Non ho visto questo film, ma la (grandissima, as usual) recensione mi ha fatto venire in mente un’intervista col quasi omonimo del nostro recensore, letta tempo fa. In quell’intervista Stanley diceva che gli sarebbe piaciuto fare un film sulla pena di morte, e che gli sarebbe piaciuto perché secondo lui tutti quelli fatti fino a quel momento (tardi anni ’70, credo) erano film “sbagliati”. Stanley era un convinto contrario alla pena di morte, e secondo lui quei film erano sbagliati perché seguivano quasi tutti lo stesso schema: protagonista accusato ingiustamente e condannato a morte, poi a volte finiva bene e a volte no. Però, diceva Stanley, sono capaci tutti a dire che la pena di morte fa schifo quando tocca a un innocente. Quei film, diceva, erano film sugli errori giudiziari, non sulla pena di morte. Per fare un vero film a tesi contro la pena di morte occorre che il protagonista sia colpevole, e possibilmente il peggior colpevole che si riesce a concepire, e poi, nel film, riuscire a dimostrare allo spettatore che la pena di morte è ingiusta PERFINO in quel caso. Però Stanley era un convinto contrario, mentre William, come detto nella recensione, se ha delle idee se le tiene per sè. Comunque mi è venuta voglia di vederlo, questo Rampage.
Quando venne al Lucca Film Festival, su una domanda su Rampage, Friedkin disse che oggi ha cambiato idea sulla pena di morte, che realizzò il film sull’emotività del contesto dell’epoca (la lunga catena di omicidi di serial killer come Richard Ramirez).
Ricordo ancora quando lo diedero in prima tv su Italia 1, un sabato a notte fonda, subito dopo Henry Pioggia di Sangue, pure quello in prima tv.
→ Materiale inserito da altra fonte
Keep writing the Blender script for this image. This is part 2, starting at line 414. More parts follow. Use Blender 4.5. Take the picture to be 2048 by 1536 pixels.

Ho ancora la vhs da 4 ore su cui ho registrato entrambi.
Non sapevo di questa idiosincrasia di Friedkin verso una bombazza di film come questo. L’ho visto secoli or sono con a fianco (stranamente) mia madre, che alla fine si convinse che erano film del genere che mi avevano fatto diventare scemo. L’ho rivisto non troppi anni fa e lo trovai un capo serio.
Anch’io l’ho sempre associato a Henry pioggia di sangue, una specie di dittico “segreto” da contrapporre al dittico “mainstream” formato da Manhunter e Il silenzio degli innocenti sul tema dei serial cosi.
Ah, ma allora è un film peso? Dal pezzo non l’avevo capito. Mi sa che si va di recupero.
‘spetta: lo associo a “Henry pioggia di sangue” per una certa atmosfera malata e per l’aria da b-movie che sembra serie A per via dalla classe della regia, ma al di la’ di due o tre monenti abbastanza forti direi che e’ molto meno violento anche del Silenzio e di Manhunter (niente stragi o facce strappate). Il recupero lo merita comunque.
Ammetto con una certa vergogna di aver visto questo film a suo tempo, averlo molto apprezzato, ed aver sempre ignorato che fosse di Friedkin.
Ho letto la recensione, mi sono redarguito allo specchio per non aver visto questo film, e poi ho scoperto che c’è Nicholas Campbell E VOI NON LO AVETE MENZIONATO NEPPURE UNA VOLTA.
Che David Cronenberg vi strafulmini.